The other slow horses remain too underdeveloped to really build out the show’s world in unexpectedly compelling ways, more or less reduced to their vices (drug addiction and gambling among them). Smith, the show’s creator, has talked about a moment early on in the first book where author Mick Herron “follows all the characters home and gives you a glimpse into their personal lives. I’d never come across that in a thriller before and it felt as compelling as the action and plot twists.” And yet that’s not what he does here. It’s a curious choice.
By design, the show is most entertaining when Lamb is in the frame. One of the season’s wiliest moments has him strolling into a high-end restaurant to needle the home secretary and thoroughly ruin his lunch. Lamb is a bull in a china shop – that’s the wonderful comedy of it all – and the rancid fumes of his stench, paired with that abrasive personality, is such an affront to the status-minded bureaucrats and power brokers who think he’s beneath them. What they never understand is that Lamb could probably bury them all, if motivated enough. More of that please.

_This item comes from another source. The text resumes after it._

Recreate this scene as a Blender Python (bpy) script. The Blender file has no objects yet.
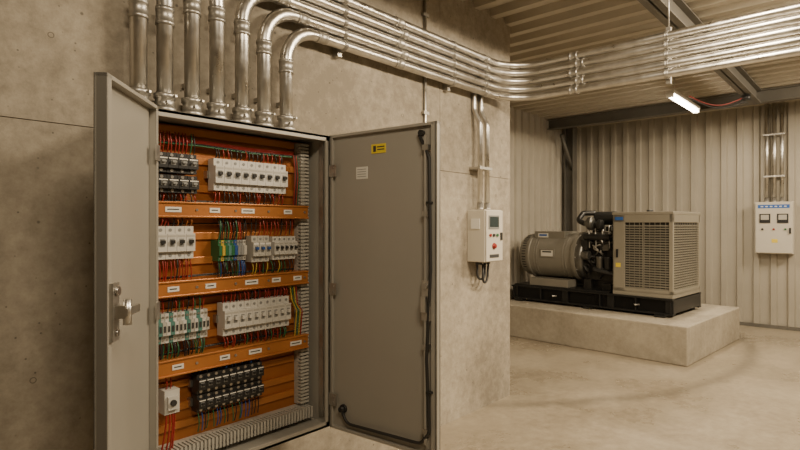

The dark humor of “Slow Horses” lies in its attention to the petty grievances and office politics that exist in any profession, even the intelligence service. But it’s also unsettling to consider how close to truth it might be. MI5 is where cover-ups are born and flourish, and where those in charge are forever passing the blame and ruining lives in the process. Even so, the slow horses are desperate to get back in the game. It’s time the series started asking why. Perhaps the choice to inject more violence and action is a way of putting that off a while longer.